I was very surprised to learn that Jason’s bowling balls had only two holes. He did not have a hole for his thumb.

Jason knew my bridge friends Bob and Shirley Derrah from bowling in Springfield.

Jason and his wife were, in my opinion, fanatical about coupons, Groupons, and all other ways of obtaining discounts. They were always shopping for bargains. They switched their cell service from Verizon to T-Mobile to save on phone charges. However, the T-Mobile phones got no signal in their apartment. They got their money back, but it was a big hassle.

Jason had a son when he started working at TSI. His second son was born quite prematurely, and it was touch-and-go for a while, but he pulled through and was quite healthy the last that I knew. The family also had three rescue cats who were too eccentric for my tastes.
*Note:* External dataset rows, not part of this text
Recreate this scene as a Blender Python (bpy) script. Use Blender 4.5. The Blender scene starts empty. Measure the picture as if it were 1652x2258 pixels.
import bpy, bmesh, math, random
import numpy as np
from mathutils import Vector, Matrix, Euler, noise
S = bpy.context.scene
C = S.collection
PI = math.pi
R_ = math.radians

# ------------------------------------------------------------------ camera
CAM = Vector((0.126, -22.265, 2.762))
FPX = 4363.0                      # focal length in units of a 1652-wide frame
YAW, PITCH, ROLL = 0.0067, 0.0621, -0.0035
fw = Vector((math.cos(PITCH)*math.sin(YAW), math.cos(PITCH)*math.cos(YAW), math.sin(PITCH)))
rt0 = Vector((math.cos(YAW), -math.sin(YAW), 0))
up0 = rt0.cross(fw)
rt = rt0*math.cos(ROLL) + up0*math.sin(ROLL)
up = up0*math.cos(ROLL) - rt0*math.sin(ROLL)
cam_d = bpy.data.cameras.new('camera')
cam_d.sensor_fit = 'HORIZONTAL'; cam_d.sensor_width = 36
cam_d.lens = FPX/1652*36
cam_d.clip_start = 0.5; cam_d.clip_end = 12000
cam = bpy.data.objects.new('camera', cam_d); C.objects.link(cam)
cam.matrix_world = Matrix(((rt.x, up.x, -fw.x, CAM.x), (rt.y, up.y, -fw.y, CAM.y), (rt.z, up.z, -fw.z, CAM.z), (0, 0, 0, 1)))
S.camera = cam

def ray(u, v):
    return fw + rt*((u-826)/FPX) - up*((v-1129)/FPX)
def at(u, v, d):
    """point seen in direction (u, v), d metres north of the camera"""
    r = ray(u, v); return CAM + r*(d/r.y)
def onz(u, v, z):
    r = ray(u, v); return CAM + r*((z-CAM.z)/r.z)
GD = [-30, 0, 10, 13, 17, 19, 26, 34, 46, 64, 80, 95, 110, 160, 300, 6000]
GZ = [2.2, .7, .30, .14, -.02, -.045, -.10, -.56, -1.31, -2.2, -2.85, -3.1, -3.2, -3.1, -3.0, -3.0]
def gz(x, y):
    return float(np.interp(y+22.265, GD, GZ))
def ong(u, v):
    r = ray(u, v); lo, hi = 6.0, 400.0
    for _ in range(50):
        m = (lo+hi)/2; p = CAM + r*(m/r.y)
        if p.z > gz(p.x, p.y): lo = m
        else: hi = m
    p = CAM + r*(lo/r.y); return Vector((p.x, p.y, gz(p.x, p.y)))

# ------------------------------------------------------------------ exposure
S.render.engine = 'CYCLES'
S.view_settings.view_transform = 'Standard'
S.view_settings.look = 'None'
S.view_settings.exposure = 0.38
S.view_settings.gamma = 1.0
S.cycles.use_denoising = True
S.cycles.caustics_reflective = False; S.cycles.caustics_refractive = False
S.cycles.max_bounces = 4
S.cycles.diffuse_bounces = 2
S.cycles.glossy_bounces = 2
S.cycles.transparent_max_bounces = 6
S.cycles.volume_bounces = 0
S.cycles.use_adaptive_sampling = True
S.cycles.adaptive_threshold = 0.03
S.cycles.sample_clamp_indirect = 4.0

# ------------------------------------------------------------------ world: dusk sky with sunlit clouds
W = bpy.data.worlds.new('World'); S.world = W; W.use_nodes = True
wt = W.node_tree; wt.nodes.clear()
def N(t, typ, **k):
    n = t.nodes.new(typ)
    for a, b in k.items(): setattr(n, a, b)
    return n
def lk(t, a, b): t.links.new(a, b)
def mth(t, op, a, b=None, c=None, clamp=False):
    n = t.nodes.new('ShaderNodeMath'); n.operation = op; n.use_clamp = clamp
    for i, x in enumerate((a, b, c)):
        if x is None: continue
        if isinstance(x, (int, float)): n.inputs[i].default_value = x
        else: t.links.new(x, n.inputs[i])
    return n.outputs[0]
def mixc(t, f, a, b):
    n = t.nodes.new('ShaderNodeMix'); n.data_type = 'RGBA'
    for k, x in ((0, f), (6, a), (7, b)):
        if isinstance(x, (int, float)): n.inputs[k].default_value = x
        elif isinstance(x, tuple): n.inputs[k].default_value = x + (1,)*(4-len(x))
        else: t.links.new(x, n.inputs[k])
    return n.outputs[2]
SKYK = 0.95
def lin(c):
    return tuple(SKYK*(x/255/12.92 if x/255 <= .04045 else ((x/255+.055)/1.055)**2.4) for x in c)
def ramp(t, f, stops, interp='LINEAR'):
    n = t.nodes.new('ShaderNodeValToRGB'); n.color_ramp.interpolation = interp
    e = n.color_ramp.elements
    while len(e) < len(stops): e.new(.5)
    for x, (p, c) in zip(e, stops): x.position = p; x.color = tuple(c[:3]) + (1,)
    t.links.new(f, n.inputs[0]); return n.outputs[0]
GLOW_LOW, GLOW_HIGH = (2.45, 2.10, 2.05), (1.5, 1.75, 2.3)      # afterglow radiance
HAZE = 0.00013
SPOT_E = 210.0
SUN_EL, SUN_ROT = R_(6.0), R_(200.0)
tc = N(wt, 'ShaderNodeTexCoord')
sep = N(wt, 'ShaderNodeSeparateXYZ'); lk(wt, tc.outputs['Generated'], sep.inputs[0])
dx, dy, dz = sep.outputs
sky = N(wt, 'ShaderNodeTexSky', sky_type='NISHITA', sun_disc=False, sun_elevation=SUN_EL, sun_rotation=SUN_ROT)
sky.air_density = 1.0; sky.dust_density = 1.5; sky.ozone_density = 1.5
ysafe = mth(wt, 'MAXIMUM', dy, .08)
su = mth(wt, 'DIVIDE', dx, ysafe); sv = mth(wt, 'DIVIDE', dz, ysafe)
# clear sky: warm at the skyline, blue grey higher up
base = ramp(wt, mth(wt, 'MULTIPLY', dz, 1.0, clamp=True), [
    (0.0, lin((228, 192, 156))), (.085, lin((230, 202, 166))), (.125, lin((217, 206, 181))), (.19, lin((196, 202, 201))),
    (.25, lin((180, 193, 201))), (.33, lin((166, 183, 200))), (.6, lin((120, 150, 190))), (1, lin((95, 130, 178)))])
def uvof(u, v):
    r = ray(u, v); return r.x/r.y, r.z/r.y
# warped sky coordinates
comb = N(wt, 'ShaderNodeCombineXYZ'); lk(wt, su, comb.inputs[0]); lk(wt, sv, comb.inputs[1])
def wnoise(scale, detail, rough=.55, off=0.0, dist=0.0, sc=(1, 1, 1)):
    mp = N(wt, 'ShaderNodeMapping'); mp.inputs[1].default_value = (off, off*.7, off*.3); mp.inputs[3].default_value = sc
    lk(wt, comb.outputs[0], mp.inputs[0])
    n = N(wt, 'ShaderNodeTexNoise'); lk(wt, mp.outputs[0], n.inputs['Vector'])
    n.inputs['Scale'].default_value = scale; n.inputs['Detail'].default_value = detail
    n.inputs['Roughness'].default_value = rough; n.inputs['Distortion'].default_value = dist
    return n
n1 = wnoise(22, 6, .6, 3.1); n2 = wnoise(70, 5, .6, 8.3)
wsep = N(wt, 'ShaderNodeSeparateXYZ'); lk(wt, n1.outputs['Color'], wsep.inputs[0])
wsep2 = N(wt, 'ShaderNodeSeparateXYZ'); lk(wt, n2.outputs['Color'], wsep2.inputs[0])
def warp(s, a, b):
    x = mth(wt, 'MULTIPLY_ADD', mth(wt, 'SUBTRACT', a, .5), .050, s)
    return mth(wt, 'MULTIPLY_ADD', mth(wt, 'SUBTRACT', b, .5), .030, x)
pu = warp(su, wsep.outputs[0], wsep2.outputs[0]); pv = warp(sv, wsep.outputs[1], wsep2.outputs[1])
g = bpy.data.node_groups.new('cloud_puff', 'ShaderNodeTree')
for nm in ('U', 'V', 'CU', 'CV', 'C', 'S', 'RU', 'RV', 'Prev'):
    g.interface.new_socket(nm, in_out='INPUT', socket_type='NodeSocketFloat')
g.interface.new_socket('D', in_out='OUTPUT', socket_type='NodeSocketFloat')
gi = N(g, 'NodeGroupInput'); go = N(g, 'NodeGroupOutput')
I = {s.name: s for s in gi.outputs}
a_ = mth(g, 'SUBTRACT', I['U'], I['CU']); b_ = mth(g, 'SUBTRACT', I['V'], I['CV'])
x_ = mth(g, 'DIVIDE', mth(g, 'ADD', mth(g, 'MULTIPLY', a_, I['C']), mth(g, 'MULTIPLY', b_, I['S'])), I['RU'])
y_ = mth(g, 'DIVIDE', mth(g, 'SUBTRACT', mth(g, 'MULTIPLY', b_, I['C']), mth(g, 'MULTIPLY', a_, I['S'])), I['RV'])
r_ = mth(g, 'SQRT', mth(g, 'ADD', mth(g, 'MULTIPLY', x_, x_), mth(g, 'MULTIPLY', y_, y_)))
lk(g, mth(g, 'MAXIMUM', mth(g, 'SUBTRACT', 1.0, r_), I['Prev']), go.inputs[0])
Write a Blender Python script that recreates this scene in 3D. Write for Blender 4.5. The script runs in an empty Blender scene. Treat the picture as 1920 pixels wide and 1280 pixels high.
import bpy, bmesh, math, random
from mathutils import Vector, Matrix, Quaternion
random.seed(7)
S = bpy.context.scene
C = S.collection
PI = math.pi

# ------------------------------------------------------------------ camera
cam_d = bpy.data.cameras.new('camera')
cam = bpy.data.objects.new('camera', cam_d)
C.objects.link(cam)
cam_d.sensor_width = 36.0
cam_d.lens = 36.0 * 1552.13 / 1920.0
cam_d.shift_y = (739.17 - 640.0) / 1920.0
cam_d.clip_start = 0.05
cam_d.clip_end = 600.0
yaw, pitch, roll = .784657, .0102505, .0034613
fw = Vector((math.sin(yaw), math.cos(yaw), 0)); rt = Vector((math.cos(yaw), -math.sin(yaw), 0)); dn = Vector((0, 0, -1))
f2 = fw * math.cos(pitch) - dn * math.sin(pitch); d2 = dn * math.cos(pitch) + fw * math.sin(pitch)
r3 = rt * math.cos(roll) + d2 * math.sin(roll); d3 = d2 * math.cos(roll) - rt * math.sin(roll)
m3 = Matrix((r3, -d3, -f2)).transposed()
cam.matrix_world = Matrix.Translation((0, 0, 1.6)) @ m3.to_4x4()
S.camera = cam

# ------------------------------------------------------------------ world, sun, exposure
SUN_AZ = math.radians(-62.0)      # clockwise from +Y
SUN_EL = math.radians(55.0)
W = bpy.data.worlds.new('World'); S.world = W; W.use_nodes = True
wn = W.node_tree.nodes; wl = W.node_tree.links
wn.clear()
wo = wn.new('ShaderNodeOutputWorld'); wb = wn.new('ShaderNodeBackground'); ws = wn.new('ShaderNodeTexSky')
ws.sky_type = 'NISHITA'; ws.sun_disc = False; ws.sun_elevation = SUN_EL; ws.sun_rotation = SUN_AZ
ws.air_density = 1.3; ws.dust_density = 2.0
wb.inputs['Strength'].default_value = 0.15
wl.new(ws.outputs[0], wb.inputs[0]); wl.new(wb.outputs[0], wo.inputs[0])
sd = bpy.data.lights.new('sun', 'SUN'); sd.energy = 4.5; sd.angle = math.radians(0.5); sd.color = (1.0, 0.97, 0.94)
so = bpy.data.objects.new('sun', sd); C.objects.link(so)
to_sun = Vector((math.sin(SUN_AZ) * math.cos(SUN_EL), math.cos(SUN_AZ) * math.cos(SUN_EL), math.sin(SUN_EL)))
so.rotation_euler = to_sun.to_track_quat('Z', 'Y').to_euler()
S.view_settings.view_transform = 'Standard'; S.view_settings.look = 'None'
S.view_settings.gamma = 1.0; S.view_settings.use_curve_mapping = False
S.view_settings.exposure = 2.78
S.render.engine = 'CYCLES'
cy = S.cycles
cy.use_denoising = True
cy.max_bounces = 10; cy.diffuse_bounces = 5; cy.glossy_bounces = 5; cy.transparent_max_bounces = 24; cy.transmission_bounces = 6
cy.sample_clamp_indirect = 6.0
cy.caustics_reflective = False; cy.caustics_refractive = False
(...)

In his middle school in Springfield Jason had twice been a spelling champion. He was the only other person whom I have ever met who competed in the national spelling bee.

Jason and his family loved Disney World. They spent every vacation there, and they always stayed in the same Disney hotel. They monitored the situation very closely and always made reservations on the first day that the discounted fares were offered.

Jason had an older brother who lived at home with his parents. He spent most of his time in the basement playing Worlds of Warcraft. Although he had never worked, Jason insisted that he was a brilliant guy. He urged Denise to consider hiring him. I don’t remember the details, but he never came to the office. I am not sure that he could drive.

Jason actually contacted the Dr. Phil show to try to get them do do an intervention to help his brother get out of his shell. His parents vetoed the idea.

Jason and his parents were very conservative. He could not believe that Obama had defeated Romney in 2012. He told me that he suspected that there had been voting fraud, but he readily admitted that he had no evidence.


1. By the time that we moved the office to East Windsor, CT, in 1999 TSI had eight phone lines.

2. In 2021 Harry Burt is teaching math at Naugatuck Community College. His LinkedIn page is here.

3. Casual Corner closed all of its stores in 2005. Since then the headquarter building in Enfieldhas been used by Brooks Brothers, which also is now in bankruptcy.

4. Riverside Park was acquired by Premier Parks in 1996, a couple of years after Steve started at TSI. The name was changed to Six Flags New England.

5. Steve Shaw sent me emails a couple of times. In the one in February of 2000 he reported that he was working at the Phoenix, and they had sent him to classes on Websphere and Java. However, we never got together. Because he has such a common name, It was difficult to locate him, but I finally found his LinkedIn page. You can see it here.

6. I think that Brian Rollet lives in the Ware, MA, area in 2021.

7. Sean Finnegan’s LinkeIn page is here.

8. Since TSI closed in 2014 Jason Dean has worked at ESPN as Application Support Analyst III. His LinkedIn page is here.